Эта пошловатая схема сработала и в XV веке в христианской Европе. Именно благодаря христианству, научившему их терпению, целеустремлённости, личному аскетизму, честности и добросовестности в труде, европейцы сумели разумно организовать свою общественную жизнь, освоить сложные ремёсла, наладить торговлю и мореплавание, создать великое изобразительное искусство и потрясающую архитектуру. И как раз в этом блистательном искусстве, на высшей точке его взлёта, начали проявляться видимые признаки «головокружения от успехов»: лучшие мастера вместо прославления Бога, в чём прежде видели главную свою задачу, начали с тем же самым пафосом прославлять человека.
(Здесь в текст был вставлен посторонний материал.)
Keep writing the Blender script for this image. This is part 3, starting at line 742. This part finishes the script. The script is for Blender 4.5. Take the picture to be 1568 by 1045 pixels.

Вглядитесь, например, во фреску Микеланджело «Страшный суд» на стене Сикстинской капеллы. В центре её композиции Христос решительным рубящим движением правой руки рассекает людское стадо на овец и козлищ. Но каков этот Христос! Перед нами могучий атлет, эдакий чемпион мира по культуризму, образец телесного совершенства и физической силы. Очевидно, что художник, его нарисовавший, любуется его мускулатурой, которую изображает со знанием дела, как любовались мышцами гладиаторов понимавшие в этом толк древние римляне. Вот оно, «Возрождение»? – возродилось восхищение человеческой плотью, свойственное языческой Античности. Христос, конечно, как это подчёркивали четыре Вселенских собора с третьего по шестой, имеет в себе две природы – Божественную и человеческую, так что формально Микеланджело не противоречит догмату, но у Церкви Христос Богочеловек, а у него человекобог, ибо человеческая, плотская составляющая прямо-таки выпирает наружу на фреске, а духовная вообще не отражена. И нет уже в XV веке икон, а есть изящные женские портреты, на которых под видом Девы Марии изображаются прекрасные итальянки. Первый робкий шажок к тому далёкому будущему, когда некая певичка, вовсе не такая уж и прекрасная, открыто назовёт себя Мадонной и все будут с восторгом повторять за ней это самопровозглашённое имя. И первый, уже не робкий шаг к «коперниковской революции», требующей перемещения центра бытия.